**AIM:**
Write every line out verbatim and omit the pictures.

**INFORMATION SHOWN:**
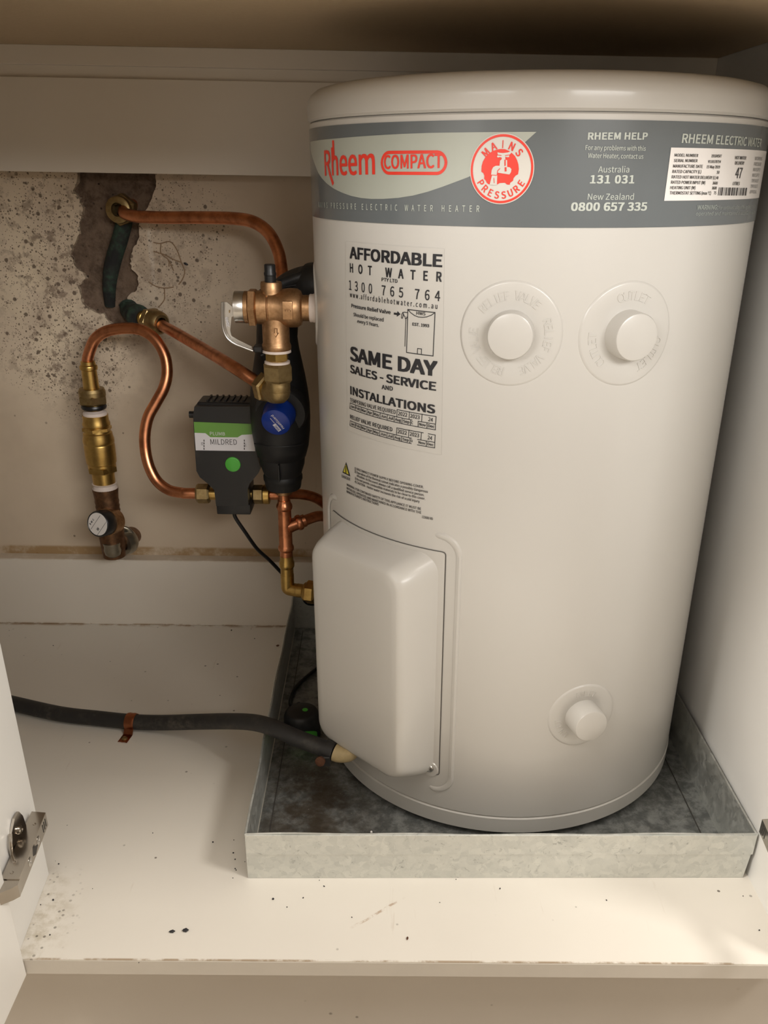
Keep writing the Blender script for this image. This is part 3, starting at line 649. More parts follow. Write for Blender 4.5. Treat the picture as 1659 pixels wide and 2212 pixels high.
# outlet leg
leg = V((pc.x, YV, zc)); lathe(bm, [(.0, 0), (.0128, .002), (.0134, .012), (.0134, .0335), (.0140, .0348), (.0146, .0365), (.0146, .0395), (.0138, .0408), (0, .0408)], leg, (0, 0, -1), 40)
top = Pz(965, 430, YV); lathe(bm, [(0, -.012), (.0105, -.012), (.0105, .0045), (.0098, .0062), (0, .0062)], top, (0, 0, 1), 36)
obj('body', bm, 'bronze', prv)
bm = NB(); box(bm, Pz(1092, 780, YV-.0186)+V((0, -.001, 0)), Pz(1200, 575, YV-.0186)+V((0, .004, 0)), .0012, 2); obj('cast_pad', bm, 'bronze', prv)
bm = NB()
for pts in (((1150, 665), (1150, 690)), ((1120, 690), (1125, 668), (1175, 668), (1180, 690)),): tube(bm, [Pz(x, y, YV-.0198) for x, y in pts], .0005, 8, 4)
tube(bm, [Pz(x, y, YV-.0137) for x, y in ((1000,880),(1000,930),(985,928),(1015,975),(1045,928),(1030,930),(1030,880),(1000,880))], .0005, 8, 1); obj('cast_arrow', bm, 'bronze', prv)
bm = prof_x(NB(), [(665,0),(665,.0145),(672,.0152),(712,.0152),(714,0)]); obj('bonnet_ring', bm, 'bronze', prv)
bm = NB(); hexn(bm, (xs(712), YV, zc), (1, 0, 0), .0186, xs(806)-xs(712), phase=math.radians(0)); obj('bonnet_nut', bm, 'bronze', prv, angle=20)
bm = prof_x(NB(), [(556,0),(556,.0135),(562,.0150),(660,.0150),(668,.0146),(669,0)]); obj('end_cap', bm, 'steel', prv)
bm = NB(); q = Pz(955, 372, YV); lathe(bm, [(0, -.004), (.0056, -.004), (.0056, .007), (.0060, .0075), (.0060, .0095), (.0054, .0105), (.0054, .0168), (.0046, .0176), (0, .0176)], q, (0, 0, 1), 24); obj('stem_cap', bm, 'black', prv)
bm = prof_x(NB(), [(1395,0),(1395,.0130),(1402,.0134),(1430,.0132),(1440,.0137),(1472,.0135),(1474,0)]); obj('thread_tape', bm, 'tape', prv)
# easing lever
bm = NB()
for dy in (-.005, .005): tube(bm, [Pz(x, y, YV+dy) for x, y in ((412, 585), (412, 780), (425, 890), (470, 985), (545, 1045), (640, 1085), (760, 1130))], .0010, 10, 8)
P = [Pz(x, y, YV) for x, y in ((418, 580), (470, 585), (560, 660), (560, 730), (520, 750), (505, 900), (520, 960), (600, 1010), (745, 1080), (760, 1130), (640, 1085), (545, 1045), (470, 985), (425, 890), (415, 780))]
prism(bm, [p+V((0, -.0004, 0)) for p in P], (0, .0012, 0)); obj('easing_lever', bm, 'steel', prv)
bm = NB(); p_, q_ = Pz(497, 862, YV-.0014), Pz(480, 752, YV-.0014); d_ = q_-p_; text_plane(bm, '2049', p_, d_, V((-d_.z, 0, d_.x)), .0030, d_.length, .02); obj('lever_stamp', bm, 'white_print', prv, False)
bm = NB(); box(bm, Pz(762, 1150, YV-.006), Pz(860, 1080, YV-.006)+V((0, .013, 0)), .001, 1); tube(bm, [Pz(x, y, YV) for x, y in ((860, 1120), (885, 1160), (850, 1180))], .0012, 8, 4); obj('cable_tie', bm, 'cable', prv)
bm = NB(); tube(bm, [Pz(x, y, YV-.0016) for x, y in ((492, 688), (496, 688))], .0014, 12, 2); obj('lever_pin', bm, 'brass', prv)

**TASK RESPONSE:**
Keep writing the Blender script for this image. This is part 3, starting at line 649. More parts follow. Write for Blender 4.5. Treat the picture as 1659 pixels wide and 2212 pixels high.
# outlet leg
leg = V((pc.x, YV, zc)); lathe(bm, [(.0, 0), (.0128, .002), (.0134, .012), (.0134, .0335), (.0140, .0348), (.0146, .0365), (.0146, .0395), (.0138, .0408), (0, .0408)], leg, (0, 0, -1), 40)
top = Pz(965, 430, YV); lathe(bm, [(0, -.012), (.0105, -.012), (.0105, .0045), (.0098, .0062), (0, .0062)], top, (0, 0, 1), 36)
obj('body', bm, 'bronze', prv)
bm = NB(); box(bm, Pz(1092, 780, YV-.0186)+V((0, -.001, 0)), Pz(1200, 575, YV-.0186)+V((0, .004, 0)), .0012, 2); obj('cast_pad', bm, 'bronze', prv)
bm = NB()
for pts in (((1150, 665), (1150, 690)), ((1120, 690), (1125, 668), (1175, 668), (1180, 690)),): tube(bm, [Pz(x, y, YV-.0198) for x, y in pts], .0005, 8, 4)
tube(bm, [Pz(x, y, YV-.0137) for x, y in ((1000,880),(1000,930),(985,928),(1015,975),(1045,928),(1030,930),(1030,880),(1000,880))], .0005, 8, 1); obj('cast_arrow', bm, 'bronze', prv)
bm = prof_x(NB(), [(665,0),(665,.0145),(672,.0152),(712,.0152),(714,0)]); obj('bonnet_ring', bm, 'bronze', prv)
bm = NB(); hexn(bm, (xs(712), YV, zc), (1, 0, 0), .0186, xs(806)-xs(712), phase=math.radians(0)); obj('bonnet_nut', bm, 'bronze', prv, angle=20)
bm = prof_x(NB(), [(556,0),(556,.0135),(562,.0150),(660,.0150),(668,.0146),(669,0)]); obj('end_cap', bm, 'steel', prv)
bm = NB(); q = Pz(955, 372, YV); lathe(bm, [(0, -.004), (.0056, -.004), (.0056, .007), (.0060, .0075), (.0060, .0095), (.0054, .0105), (.0054, .0168), (.0046, .0176), (0, .0176)], q, (0, 0, 1), 24); obj('stem_cap', bm, 'black', prv)
bm = prof_x(NB(), [(1395,0),(1395,.0130),(1402,.0134),(1430,.0132),(1440,.0137),(1472,.0135),(1474,0)]); obj('thread_tape', bm, 'tape', prv)
# easing lever
bm = NB()
for dy in (-.005, .005): tube(bm, [Pz(x, y, YV+dy) for x, y in ((412, 585), (412, 780), (425, 890), (470, 985), (545, 1045), (640, 1085), (760, 1130))], .0010, 10, 8)
P = [Pz(x, y, YV) for x, y in ((418, 580), (470, 585), (560, 660), (560, 730), (520, 750), (505, 900), (520, 960), (600, 1010), (745, 1080), (760, 1130), (640, 1085), (545, 1045), (470, 985), (425, 890), (415, 780))]
prism(bm, [p+V((0, -.0004, 0)) for p in P], (0, .0012, 0)); obj('easing_lever', bm, 'steel', prv)
bm = NB(); p_, q_ = Pz(497, 862, YV-.0014), Pz(480, 752, YV-.0014); d_ = q_-p_; text_plane(bm, '2049', p_, d_, V((-d_.z, 0, d_.x)), .0030, d_.length, .02); obj('lever_stamp', bm, 'white_print', prv, False)
bm = NB(); box(bm, Pz(762, 1150, YV-.006), Pz(860, 1080, YV-.006)+V((0, .013, 0)), .001, 1); tube(bm, [Pz(x, y, YV) for x, y in ((860, 1120), (885, 1160), (850, 1180))], .0012, 8, 4); obj('cable_tie', bm, 'cable', prv)
bm = NB(); tube(bm, [Pz(x, y, YV-.0016) for x, y in ((492, 688), (496, 688))], .0014, 12, 2); obj('lever_pin', bm, 'brass', prv)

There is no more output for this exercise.